Our winner receives £300 in prize money and single-author publication. Second place receives £100, and £50 goes to third place. The winning novella-in-flash will be launched on National Flash Fiction Day 2022.
An enormous thank you to our judge, Sophie van Llewyn for reading our short-listed entries. You can read Sophie’s full report on our winners and more information about this year's winner below.
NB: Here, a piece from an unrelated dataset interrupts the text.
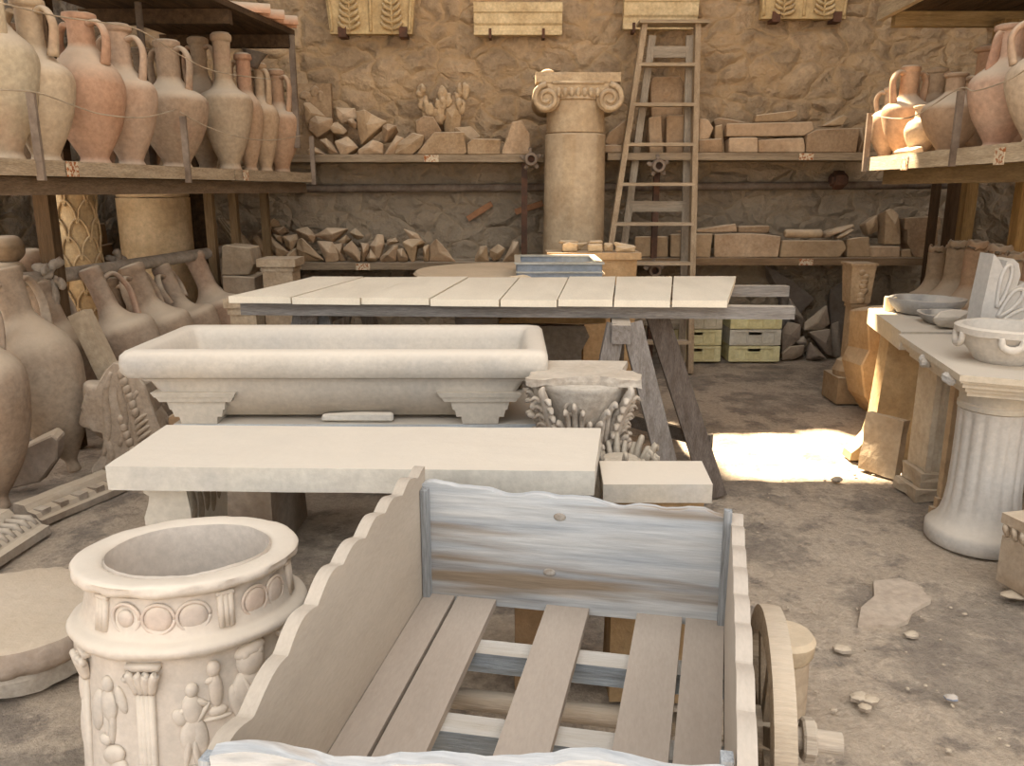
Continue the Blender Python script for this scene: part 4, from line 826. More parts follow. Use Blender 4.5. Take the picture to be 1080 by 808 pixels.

Congratulations to all our winners!
FIRST PRIZE
Sybilla – Joanna Campbell
SECOND PRIZE
Let the Demons Tiptoe – Jeanette Lowe
THIRD PRIZE
The Lives of Tita – Melissa Llanes Brownlee
Judge's Report
Sophie van Llewyn
I want to thank first Stephanie Carty and Jeanette Sheppard for all their hard work in reading the entries and selecting the longlist and shortlist. I was thrilled and surprised to see so many different approaches to the form. I’m always in awe how it keeps growing and changing. So without further ado, here are my top three favourites:
First Place -- Sybilla
A wall, a city divided, lives impacted in so many different ways. This novella-in-flash is a little gem. While the story focuses primarily on Felix, the owner of a bookshop that sells reconditioned books, and Lara, his employee, we also see how the wall impacts the lives of so many people. Underneath the seamless storytelling, I could truly see the rigorous editing – while the story moves forward at a great pace, everything is tight, and pulled together. Not a single secondary character is superfluous. And I do love a good love story!
Second place -- Let the Demons Tiptoe
This novella-in-flash charts the struggles of a family after one of their members dies. Beautifully written, I was swept off my feet by characterisation. The author draws three portraits of those left behind – sister, mother, and father. These people feel so alive in the different ways they cope with loss, and it’s so touching to see them moving together towards healing.
Third place -- The Lives of Tita
In this novella-in-flash set in Hawaii, I felt that the landscape was a character in itself. Lore and legend are woven in with beautiful writing. The child POV in some of the flashes is so candid, so well done. I found myself in lots of the elements – what child doesn’t love swinging on a swing, a relative’s game console, and isn’t afraid of monsters?
The winner of our first Novella-in-Flash Award is Joanna Campbell.
Joanna is a full-time writer from the Cotswolds. Her short stories have won first place in the Exeter Writers competition, the Bath Short Story Award Local Prize, the London Short Story Prize, the Magic Oxygen Literary Prize and the Retreat West Short Story Prize.
Joanna’s flash-fiction won second place in the 2017 Bridport Prize, for which her short stories have been shortlisted many times.
Her novella-in-flash, A Safer Way to Fall, was a runner-up in the inaugural Bath Flash Fiction Award and published in How To Make A Window Snake (Ad Hoc Fiction). Her short story collection, When Planets Slip Their Tracks was shortlisted for the Rubery International Book Award and longlisted for the Edge Hill University Prize.
Her novel, Instructions for the Working Day, will be published in August 2022 (Fairlight Books).